Ils ont commencé à construire ensemble l’avenir dont ils avaient toujours rêvé, tout en faisant face aux nouveaux défis que leur imposait la cohabitation. Mais malgré les hauts, les bas et les différences, le sens de l’humour a été un pilier fondamental de leur relation. «On ne peut pas être en colère longtemps parce qu’à la fin, on se regarde, on rit et la colère passe» explique Cris. Décidément, ces deux-là me fascinent. Je réalise qu’une relation devrait toujours avoir autant de rire que de sérieux.

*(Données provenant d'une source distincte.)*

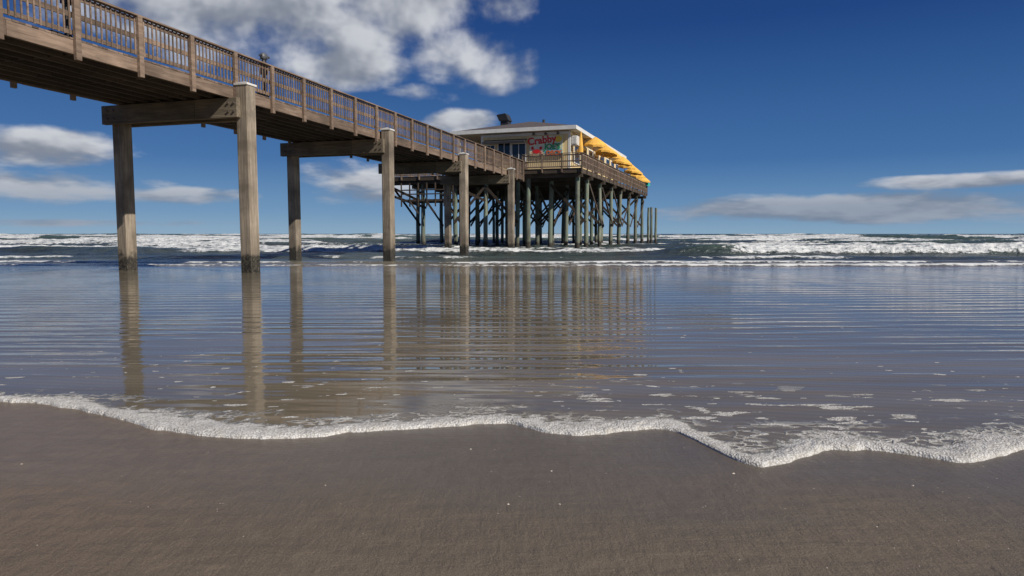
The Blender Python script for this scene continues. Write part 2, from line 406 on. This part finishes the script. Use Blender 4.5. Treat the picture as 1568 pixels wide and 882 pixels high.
# ------------------------------------------------------------------ swash edge contour (world metres)
C=np.array([(-60,7.5),(-20,6.2),(-9,5.2),(-5.5,5.0),(-4.4,4.9),(-3.672,4.815),(-3.352,4.758),(-2.961,4.579),(-2.579,4.38),(-2.23,4.125),(-1.879,3.975),(-1.472,3.923),(-1.204,3.925),(-.966,4.055),(-.658,4.111),(-.344,4.197),(-.017,4.255),(.143,4.083),(.373,3.975),(.657,4.055),(.873,4.139),(.98,4.08),(1.05,3.93),(1.13,3.67),(1.19,3.50),(1.28,3.43),(1.465,3.51),(1.726,3.705),(1.992,3.728),(2.181,3.616),(2.346,3.489),(2.568,3.562),(2.842,3.705),(3.4,3.85),(4.3,3.6),(6,4.0),(10,3.7),(20,4.4),(60,5)])
_xs=np.linspace(-60,60,24001); _ys=np.interp(_xs,C[:,0],C[:,1])
_k=np.hanning(25);_k/=_k.sum(); _ys=np.convolve(np.pad(_ys,12,'edge'),_k,'valid'); _sl=np.gradient(_ys,_xs)
_k=np.hanning(61);_k/=_k.sum(); _sl=np.sqrt(1+(.6*np.convolve(np.pad(_sl,30,'edge'),_k,'valid'))**2)
def contour(x):
    y=np.interp(x,_xs,_ys)
    return y+(vn(x*9,x*0,31)-.5)*.035+(vn(x*28,x*0,32)-.5)*.015

# ------------------------------------------------------------------ WATER
d=[0];
while d[-1]<.6: d.append(d[-1]+.009)
while d[-1]<20: d.append(d[-1]*1.025)
while d[-1]<110: d.append(d[-1]+.22)
while d[-1]<400: d.append(d[-1]+1.2+ (d[-1]-110)*.01)
while d[-1]<9000: d.append(d[-1]*1.12)
d=np.array(d); nc=1050
split=int(np.searchsorted(d,17.5))
xi=np.linspace(-1,1,nc); xi=np.sign(xi)*np.abs(xi)**1.25
W=7+1.25*d
X=W[:,None]*xi[None,:]; Dd=np.repeat(d[:,None],nc,1)
Y=4+Dd+(contour(X)-4)*np.exp(-Dd/2.5)
slope=np.interp(X,_xs,_sl)
Ds=Dd/(1+(slope-1)*np.exp(-Dd/.8))
wd=.14+.15*vn(X*2.2,Dd*0,41)+.08*vn(X*9,Dd*0,42)     # foam bead width
Z=.005*sst(Dd,0,.02)-.003*(Dd<.001)
ridge=np.clip(Ds/wd,0,1)
Z+= (.020*np.sin(np.pi*ridge**.6))*(Ds<wd)*(.55+.5*vn(X*16,Dd*20,43)+.3*vn(X*45,Dd*50,44))/slope**1.3
foam=np.zeros_like(X)
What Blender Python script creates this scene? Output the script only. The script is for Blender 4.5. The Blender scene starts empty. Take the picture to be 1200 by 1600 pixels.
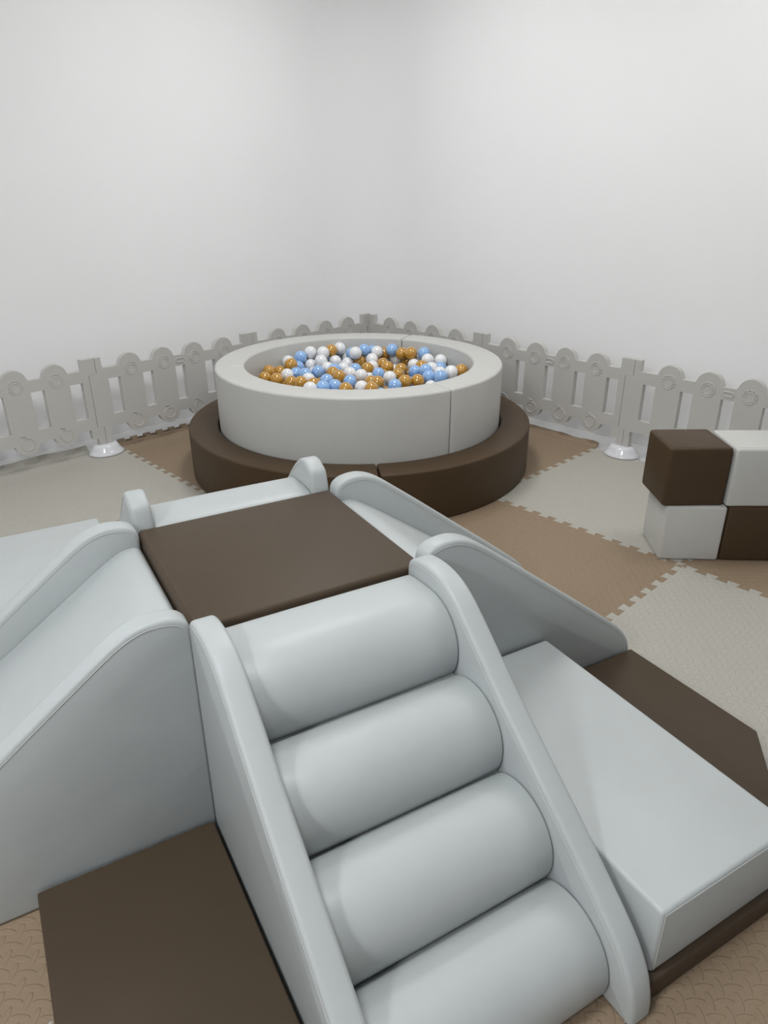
import bpy, bmesh, math, random
from mathutils import Matrix, Vector

# ------------------------------------------------------------------ camera, world, lights, exposure
C = bpy.context.scene.collection
scn = bpy.context.scene
CAMZ = 1.39
PITCH, ROLL = math.radians(24.75), math.radians(-0.25)
fw = Vector((0, math.cos(PITCH), -math.sin(PITCH)))
rt = Vector((1, 0, 0)); up = rt.cross(fw)
rt2 = rt*math.cos(ROLL) + up*math.sin(ROLL)
up2 = -rt*math.sin(ROLL) + up*math.cos(ROLL)
cam_d = bpy.data.cameras.new('camera'); cam = bpy.data.objects.new('camera', cam_d); C.objects.link(cam)
cam.matrix_world = Matrix(((rt2.x, up2.x, -fw.x, 0), (rt2.y, up2.y, -fw.y, 0), (rt2.z, up2.z, -fw.z, CAMZ), (0, 0, 0, 1)))
cam_d.sensor_fit = 'HORIZONTAL'; cam_d.sensor_width = 36; cam_d.lens = 36*1109/1200
cam_d.clip_start = 0.02
scn.camera = cam

w = bpy.data.worlds.new('world'); scn.world = w; w.use_nodes = True
w.node_tree.nodes['Background'].inputs[0].default_value = (0.8, 0.85, 0.9, 1)
w.node_tree.nodes['Background'].inputs[1].default_value = 0.05

def area(name, loc, size, power, col, target=None, shape='RECTANGLE', sy=None):
    l = bpy.data.lights.new(name, 'AREA'); l.energy = power; l.color = col; l.shape = shape
    l.size = size; l.size_y = sy or size
    o = bpy.data.objects.new(name, l); C.objects.link(o); o.location = loc
    if target:
        d = Vector(target)-Vector(loc); o.rotation_euler = d.to_track_quat('-Z', 'Y').to_euler()
    return o
for LP, LW, LC in (((-0.6, 0.55, 2.93), 31, (0.97, 0.99, 1.0)), ((-2.0, -1.5, 2.93), 54, (0.97, 0.98, 1.0)),
                   ((-0.15, 3.8, 2.93), 12, (1.0, 0.995, 0.98)), ((1.7, 2.65, 2.93), 12, (1.0, 0.985, 0.965)),
                   ((-0.1, 3.0, 2.93), 15, (1.0, 0.99, 0.98)), ((-2.5, 2.2, 2.93), 4, (0.96, 0.98, 1.0))):
    area('ceiling_lamp', LP, 0.60, LW, LC, (LP[0], LP[1], 0), 'DISK')

scn.view_settings.view_transform = 'Standard'; scn.view_settings.look = 'None'
scn.view_settings.gamma = 1; scn.view_settings.use_curve_mapping = False
scn.view_settings.exposure = 0.12

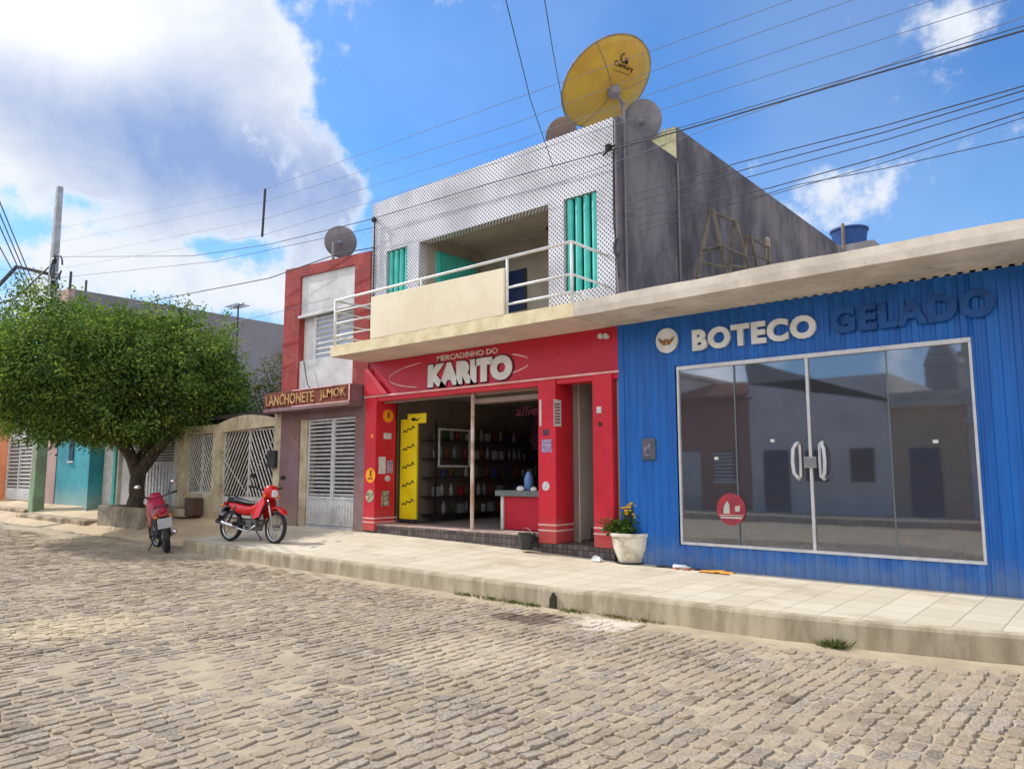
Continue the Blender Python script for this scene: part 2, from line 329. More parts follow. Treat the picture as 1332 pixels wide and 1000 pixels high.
def tilemat(name, px, py, gap, ca, cb, grout, axis=(0, 2), rough=.5, diag=False, bump=.3, grime=None):
    m = bpy.data.materials.new(name); m.use_nodes = True; t = m.node_tree; p = t.nodes['Principled BSDF']
    c = N(t, 'ShaderNodeTexCoord'); s = N(t, 'ShaderNodeSeparateXYZ'); t.links.new(c.outputs['Object'], s.inputs[0])
    u = s.outputs[axis[0]]; v = s.outputs[axis[1]]
    if diag: u, v = M(t, 'ADD', u, v), M(t, 'SUBTRACT', u, v)
    uu = M(t, 'DIVIDE', u, px); vv = M(t, 'DIVIDE', v, py)
    fu = M(t, 'FRACT', uu); fv = M(t, 'FRACT', vv)
    def edge(f, g): return M(t, 'MINIMUM', f, M(t, 'SUBTRACT', 1, f))
    eu = M(t, 'MULTIPLY', edge(fu, gap), px); ev = M(t, 'MULTIPLY', edge(fv, gap), py)
    inside = RANGE(t, M(t, 'MINIMUM', eu, ev), gap*.5, gap*1.1)
    cid = N(t, 'ShaderNodeCombineXYZ'); t.links.new(M(t, 'FLOOR', uu), cid.inputs[0]); t.links.new(M(t, 'FLOOR', vv), cid.inputs[1])
    w = N(t, 'ShaderNodeTexWhiteNoise', noise_dimensions='2D'); t.links.new(cid.outputs[0], w.inputs['Vector'])
    a = MIX(t, w.outputs[0], ca, cb); a = MIX(t, inside, grout, a)
    n = N(t, 'ShaderNodeTexNoise'); n.inputs['Scale'].default_value = 1.3; n.inputs['Detail'].default_value = 9; n.inputs['Roughness'].default_value = .65; t.links.new(c.outputs['Object'], n.inputs[0])
    if grime: a = MIX(t, M(t, 'MULTIPLY', RANGE(t, n.outputs[0], .5, .72), grime[3]), a, tuple(grime[:3]))
    t.links.new(a, p.inputs['Base Color']); p.inputs['Roughness'].default_value = rough
    b = N(t, 'ShaderNodeBump'); b.inputs['Strength'].default_value = bump; b.inputs['Distance'].default_value = .006; t.links.new(inside, b.inputs['Height']); t.links.new(b.outputs[0], p.inputs['Normal'])
    return m
m_pave = tilemat('cream_pavement_tile', .36, .40, .006, lin(204, 194, 172), lin(192, 182, 158), lin(152, 140, 120), (0, 1), .8, bump=.4, grime=lin(166, 150, 124)+(.75,))
m_tiledark = tilemat('dark_plinth_tile', .10, .10, .008, lin(66, 58, 60), lin(104, 92, 90), lin(34, 30, 32), (0, 2), .4)
def latticemat():
    m = bpy.data.materials.new('black_white_mosaic_tile'); m.use_nodes = True; t = m.node_tree; p = t.nodes['Principled BSDF']
    c = N(t, 'ShaderNodeTexCoord'); s = N(t, 'ShaderNodeSeparateXYZ'); t.links.new(c.outputs['Object'], s.inputs[0])
    X, Z = M(t, 'ADD', s.outputs[0], M(t, 'MULTIPLY', s.outputs[1], 1.0)), s.outputs[2]; P = .078
    u = M(t, 'FRACT', M(t, 'DIVIDE', M(t, 'ADD', X, Z), P)); v = M(t, 'FRACT', M(t, 'DIVIDE', M(t, 'SUBTRACT', X, Z), P))
    def tri(f): return M(t, 'ABSOLUTE', M(t, 'SUBTRACT', f, .5))
    d = M(t, 'MAXIMUM', tri(u), tri(v))
    inside = RANGE(t, d, .245, .30)
    n = N(t, 'ShaderNodeTexNoise'); n.inputs['Scale'].default_value = 1.1; n.inputs['Detail'].default_value = 6; t.links.new(c.outputs['Object'], n.inputs[0])
    w = MIX(t, RANGE(t, n.outputs[0], .4, .68), lin(222, 222, 226), lin(188, 186, 188))
    a = MIX(t, inside, lin(74, 74, 96), w)
    t.links.new(a, p.inputs['Base Color']); p.inputs['Roughness'].default_value = .3; return m
m_lattice = latticemat()

def dust(m, z0, z1, col, amt):
    t = m.node_tree; p = t.nodes['Principled BSDF']; c = N(t, 'ShaderNodeTexCoord'); s_ = N(t, 'ShaderNodeSeparateXYZ'); t.links.new(c.outputs['Object'], s_.inputs[0])
    n = N(t, 'ShaderNodeTexNoise'); n.inputs['Scale'].default_value = 3.5; n.inputs['Detail'].default_value = 10; n.inputs['Roughness'].default_value = .7; t.links.new(c.outputs['Object'], n.inputs[0])
    h = M(t, 'ADD', s_.outputs[2], M(t, 'MULTIPLY', M(t, 'SUBTRACT', n.outputs[0], .5), .9))
    l = p.inputs['Base Color'].links[0].from_socket
    t.links.new(MIX(t, RANGE(t, h, z0, z1, amt, 0.), l, col), p.inputs['Base Color'])
dust(m_blue, .25, .75, lin(120, 136, 150), .5); dust(m_red, .45, 1.0, lin(176, 110, 96), .45); dust(m_purple, .4, 1.4, lin(150, 132, 118), .5)
dust(m_tealhouse, .5, 1.3, lin(170, 186, 176), .6); dust(m_peel, .5, 1.2, lin(130, 112, 90), .5); dust(m_whitegate, .5, 1.0, lin(150, 140, 126), .4)
# ------------------------------------------------------------------ street
def nz(x, y, s): return noise.noise(Vector((x*s, y*s, 3.1)))
KERB = [(-400, -2.3), (-16.2, -2.25), (-14.8, -2.3), (-13.2, -2.35), (-11.5, -2.42), (-8.7, -2.42), (-5.4, -2.47), (-2.9, -2.43), (-1.9, -2.28), (-.9, -2.02), (.3, -1.72), (2.5, -1.55), (8, -1.5), (40, -1.5)]
def kerb_y(x):
    for (a, b), (c, d) in zip(KERB, KERB[1:]):
        if a <= x <= c: return b+(d-b)*(x-a)/(c-a)
    return -2.4
def inframe(x, y, m=70):
    q = Vector((x, y, 0))-CAM; w = q.dot(FW)
    if w < .6: return False
    u = 666+FPX*q.dot(RT)/w; v = 500-FPX*q.dot(UP)/w
    return -m < u < 1332+m and v < 1000+m*1.6
g = MB(); g.add([(-900, -900, -.06), (900, -900, -.06), (900, 900, -.06), (-900, 900, -.06)], [(0, 1, 2, 3)])
g.build('ground', m_ground, kind='structure')
def sandz(x, y):
    p = nz(x, y, .55)+.5*nz(x+9, y, 1.7)
    kd = max(0, 1-abs(kerb_y(x)-y)/.45)
    return -.0085+.010*p+.005*nz(x, y, 6)+.022*kd
rs = MB(); xs = []; x = -34.
while x < 2.6: xs.append(x); x += .12 if x > -13 else .3
xs.append(3.2); ys = []; y = -15.
while y < -1.2:
    ys.append(y); y += .12
vs = [(a, b, sandz(a, b)) for a in xs for b in ys]; ny = len(ys)
rs.add(vs, [(i*ny+j, (i+1)*ny+j, (i+1)*ny+j+1, i*ny+j+1) for i in range(len(xs)-1) for j in range(ny-1)])
road = rs.build('street_sand_bed', m_sand, smooth=True, kind='structure')
fr = MB(); fr.add([(-300, -15, -.03), (-34, -15, -.03), (-34, -1.2, -.03), (-300, -1.2, -.03), (3.2, -15, -.03), (60, -15, -.03), (60, -1.2, -.03), (3.2, -1.2, -.03)], [(0, 1, 2, 3), (4, 5, 6, 7)])
fr.build('street_far_surface', m_sand, kind='structure')
sv = []; sf = []; scol = []
rnd = random.Random(11)
x = -33.
while x < 1.6:
    row = .096+rnd.random()*.026 if x > -16 else .14
    y = -9.4-rnd.random()*.2; wav = .05
    while y < -1.2:
        L = (.10+rnd.random()*.095) if x > -16 else .22
        cx = x+row/2+.07*nz(x*.4, y, .5); cy = y+L/2
        y += L+.004+rnd.random()*.005
        if cy > (kerb_y(cx)-.06-rnd.random()*.12 if cx > -15.3 else -1.75-.5*abs(nz(cx, 0, .4))-rnd.random()*.2) or not inframe(cx, cy): continue
        D = (Vector((cx, cy, 0))-CAM).dot(FW)
        if nz(cx, cy, .5)+.4*nz(cx, cy, 2.2) > .80: continue
        hw = row/2-.003-rnd.random()*.004; hl = L/2-.002
        h = rnd.gauss(-.001, .0032); tx = rnd.gauss(.03, .045); ty = rnd.gauss(0, .03)
        base = .31+.11*rnd.random()+.07*nz(cx, cy, .8); t = rnd.random()
        if rnd.random() < .1: base *= .72
        col = (base*(1.12+.10*t), base*(1.0+.0*t), base*(.84-.12*t), 1)
        rot = rnd.gauss(0, .05)+.1*nz(cx, cy, .3)
        k8 = D < 9.5
        if k8:
            c = .35
            ring = [(-hw, -hl*(1-c)), (-hw*(1-c), -hl), (hw*(1-c), -hl), (hw, -hl*(1-c)), (hw, hl*(1-c)), (hw*(1-c), hl), (-hw*(1-c), hl), (-hw, hl*(1-c))]
        else: ring = [(-hw, -hl), (hw, -hl), (hw, hl), (-hw, hl)]
        ring = [(a+rnd.gauss(0, .005), b+rnd.gauss(0, .007)) for a, b in ring]
        n = len(ring); o = len(sv); ca, sa = cos(rot), sin(rot)
        for sc, dz in ((1.03, -.04), (1.0, -.007), (.89, 0.)) if k8 else ((1.0, -.04), (.9, 0.)):
            for a, b in ring:
                a *= sc; b *= sc if sc > .99 else (1-(1-sc)*hw/hl)
                sv.append((cx+a*ca-b*sa, cy+a*sa+b*ca, h+dz+tx*a+ty*b+(rnd.gauss(0, .0016) if dz == 0 else 0))); scol.append(col)
        nr = 3 if k8 else 2
        for q in range(nr-1):
            for k in range(n): sf.append((o+q*n+k, o+q*n+(k+1) % n, o+(q+1)*n+(k+1) % n, o+(q+1)*n+k))
        sf.append(tuple(o+(nr-1)*n+k for k in range(n)))
    x += row
me = bpy.data.meshes.new('cobblestone_street'); me.from_pydata(sv, [], sf); me.materials.append(m_stone)
ca_ = me.color_attributes.new('col', 'FLOAT_COLOR', 'POINT'); ca_.data.foreach_set('color', [c for q in scol for c in q])
cs_ = bpy.data.objects.new('cobblestone_street', me); C.objects.link(cs_); cs_['kind'] = 'structure'
print('stones verts', len(sv))

# ------------------------------------------------------------------ pavement
def back_z(x):
    P = [(-400, .6), (-34, .6), (-20, .55), (-15, .44), (-12, .43), (-9, .37), (-6, .28), (40, .28)]
    for (a, b), (c, d) in zip(P, P[1:]):
        if a <= x <= c: return b+(d-b)*(x-a)/(c-a)
def front_z(x): return .25 if x > -5 else (.23 if x > -16.2 else .15)
xs = [-15.1+.3*i for i in range(int((15.1+10)/.3)+1)]+[20, 40]
def ptop(x, f):
    ky = kerb_y(x)+.13; y = ky+(0.25-ky)*f; return (x, y, front_z(x)+(back_z(x)-front_z(x))*f)
NF = 8
pv = MB(); vs = [ptop(x, j/NF) for x in xs for j in range(NF+1)]; n = NF+1
pv.add(vs, [(i*n+j, (i+1)*n+j, (i+1)*n+j+1, i*n+j+1) for i in range(len(xs)-1) for j in range(NF)])
pv.build('sidewalk', m_pave, kind='structure')
kb = MB(); vs = []
for x in xs:
    ky = kerb_y(x); fz = front_z(x); w = .012*nz(x, 0, 2.3)+.008*nz(x, 5, 7)
    vs += [(x, ky+w-.012, -.08), (x, ky+w, fz-.03), (x, ky+w+.012, fz+.001+.004*nz(x, 2, 5)), (x, ky+.04, fz+.004), (x, ky+.135, fz+.004), (x, ky+.14, -.08)]
kb.add(vs, [(i*6+j, (i+1)*6+j, (i+1)*6+j+1, i*6+j+1) for i in range(len(xs)-1) for j in range(5)])
kb.add([vs[0], vs[1], vs[2], vs[3], vs[4], vs[5]], [(0, 1, 2, 3, 4, 5)])
kb.build('kerb', m_kerb, kind='structure')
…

Conjoints de fait, pas facile en Amérique latine

Le fait de ne pas se marier avant de vivre ensemble a été un sujet délicat pour leurs familles, dont l’idéal est que les couples se consolident à travers le mariage. Toutefois, tous deux ont apporté la preuve irréfutable de leur engagement. Ils ont subi des bouleversements, des problèmes de santé significatifs, la perte de parents très proches et ils sont restés ensemble, fidèles, loyaux et avec la volonté de tout surmonter. Lorena était au bord d’une péritonite, et au milieu de plusieurs heures de complications au bloc opératoire, l’imagination de Cris le conduisit à imaginer sa vie sans sa compagne. «Ils m’ont fait entrer et ils ne m’ont même pas dit si elle était vivante ou quoi... J’étais pâle, je tremblais et je voyais double, je ne pouvais pas penser.» De la scène bizarre de Cris regardant l’abdomen complètement ouvert de Lorena - parce que le docteur voulait lui montrer quelque chose d’anormal - les deux en rient aujourd’hui. «Je la connais de l’intérieur et de l’extérieur!» Ça ne les a jamais effrayés, au contraire, ça les a rapprochés.

Une troisième vague de fiançailles!

À chaque occasion et face à chaque difficulté, leur engagement a largement dépassé les pressions des attentes sociales et, bien sûr, leur relation est aujourd’hui aussi forte que leurs valeurs et leurs principes. Le 6 décembre 2019, raconte Lorena, «Cris m’a formellement demandée en mariage avec un solitaire», symbole finalement «classique» que les deux me montrent avec fierté. L’éclat du solitaire est éclipsé par l’éclat des yeux et des sourires de mes amis, qui sont certainement de ces couples qui s'aiment «pour toujours». Quand Cris s’est agenouillé et a demandé Lorena en mariage, il a répété un geste vieux de plusieurs générations, mais avec une signification qui, pour eux, est très ancrée dans le présent.

« Dieu nous a préparés à nous rencontrer et à nous aimer, tout s’est passé naturellement, rien n’a été forcé.» Le confinement par la pandémie a retardé le mariage, mais leur histoire continue de s’écrire entre les rires. «L’amour est une décision», me disent-ils encore, et je crois que c’est le cas, sans aucun doute. Lorena et Cris m’ont inspirée à garder le cœur ouvert et l’espoir haut, parce que moi aussi, selon eux, je vais rencontrer l’amour quand je m’y attendrai le moins. Après l’interview, on raccroche et je soupire, comme toujours quand je regarde un de ces films d’amour en noir et blanc.